======== COLLECTED DATA
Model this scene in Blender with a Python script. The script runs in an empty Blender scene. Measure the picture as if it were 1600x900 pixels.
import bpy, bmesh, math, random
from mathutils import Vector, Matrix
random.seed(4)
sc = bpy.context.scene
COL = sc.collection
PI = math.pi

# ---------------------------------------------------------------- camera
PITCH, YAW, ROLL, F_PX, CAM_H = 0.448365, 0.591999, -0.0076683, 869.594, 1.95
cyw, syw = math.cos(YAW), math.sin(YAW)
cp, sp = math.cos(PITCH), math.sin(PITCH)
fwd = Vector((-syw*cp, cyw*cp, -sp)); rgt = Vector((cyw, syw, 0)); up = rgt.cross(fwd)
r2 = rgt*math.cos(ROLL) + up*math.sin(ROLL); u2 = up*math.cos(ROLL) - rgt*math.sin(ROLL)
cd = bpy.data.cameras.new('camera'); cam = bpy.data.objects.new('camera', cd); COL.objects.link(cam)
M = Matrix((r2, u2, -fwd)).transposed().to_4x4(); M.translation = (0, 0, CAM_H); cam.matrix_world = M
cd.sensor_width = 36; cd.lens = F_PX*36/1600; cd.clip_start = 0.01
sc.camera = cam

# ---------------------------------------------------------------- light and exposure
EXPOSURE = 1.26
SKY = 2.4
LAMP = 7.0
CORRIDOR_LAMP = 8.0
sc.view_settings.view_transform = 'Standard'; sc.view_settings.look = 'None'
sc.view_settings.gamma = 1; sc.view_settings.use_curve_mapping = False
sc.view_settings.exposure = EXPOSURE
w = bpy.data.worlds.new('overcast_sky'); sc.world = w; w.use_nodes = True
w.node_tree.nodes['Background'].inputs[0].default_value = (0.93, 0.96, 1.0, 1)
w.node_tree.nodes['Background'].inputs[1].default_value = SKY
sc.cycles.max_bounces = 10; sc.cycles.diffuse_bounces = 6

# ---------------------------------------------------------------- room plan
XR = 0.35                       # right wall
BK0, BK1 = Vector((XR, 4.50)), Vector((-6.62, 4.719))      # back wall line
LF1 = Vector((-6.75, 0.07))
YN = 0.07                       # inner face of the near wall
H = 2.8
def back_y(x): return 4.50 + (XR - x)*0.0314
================
TASK TO CARRY OUT: Your task is to transcribe the listing above in full, exactly as given.

WRITTEN SOLUTION:
Model this scene in Blender with a Python script. The script runs in an empty Blender scene. Measure the picture as if it were 1600x900 pixels.
import bpy, bmesh, math, random
from mathutils import Vector, Matrix
random.seed(4)
sc = bpy.context.scene
COL = sc.collection
PI = math.pi

# ---------------------------------------------------------------- camera
PITCH, YAW, ROLL, F_PX, CAM_H = 0.448365, 0.591999, -0.0076683, 869.594, 1.95
cyw, syw = math.cos(YAW), math.sin(YAW)
cp, sp = math.cos(PITCH), math.sin(PITCH)
fwd = Vector((-syw*cp, cyw*cp, -sp)); rgt = Vector((cyw, syw, 0)); up = rgt.cross(fwd)
r2 = rgt*math.cos(ROLL) + up*math.sin(ROLL); u2 = up*math.cos(ROLL) - rgt*math.sin(ROLL)
cd = bpy.data.cameras.new('camera'); cam = bpy.data.objects.new('camera', cd); COL.objects.link(cam)
M = Matrix((r2, u2, -fwd)).transposed().to_4x4(); M.translation = (0, 0, CAM_H); cam.matrix_world = M
cd.sensor_width = 36; cd.lens = F_PX*36/1600; cd.clip_start = 0.01
sc.camera = cam

# ---------------------------------------------------------------- light and exposure
EXPOSURE = 1.26
SKY = 2.4
LAMP = 7.0
CORRIDOR_LAMP = 8.0
sc.view_settings.view_transform = 'Standard'; sc.view_settings.look = 'None'
sc.view_settings.gamma = 1; sc.view_settings.use_curve_mapping = False
sc.view_settings.exposure = EXPOSURE
w = bpy.data.worlds.new('overcast_sky'); sc.world = w; w.use_nodes = True
w.node_tree.nodes['Background'].inputs[0].default_value = (0.93, 0.96, 1.0, 1)
w.node_tree.nodes['Background'].inputs[1].default_value = SKY
sc.cycles.max_bounces = 10; sc.cycles.diffuse_bounces = 6

# ---------------------------------------------------------------- room plan
XR = 0.35                       # right wall
BK0, BK1 = Vector((XR, 4.50)), Vector((-6.62, 4.719))      # back wall line
LF1 = Vector((-6.75, 0.07))
YN = 0.07                       # inner face of the near wall
H = 2.8
def back_y(x): return 4.50 + (XR - x)*0.0314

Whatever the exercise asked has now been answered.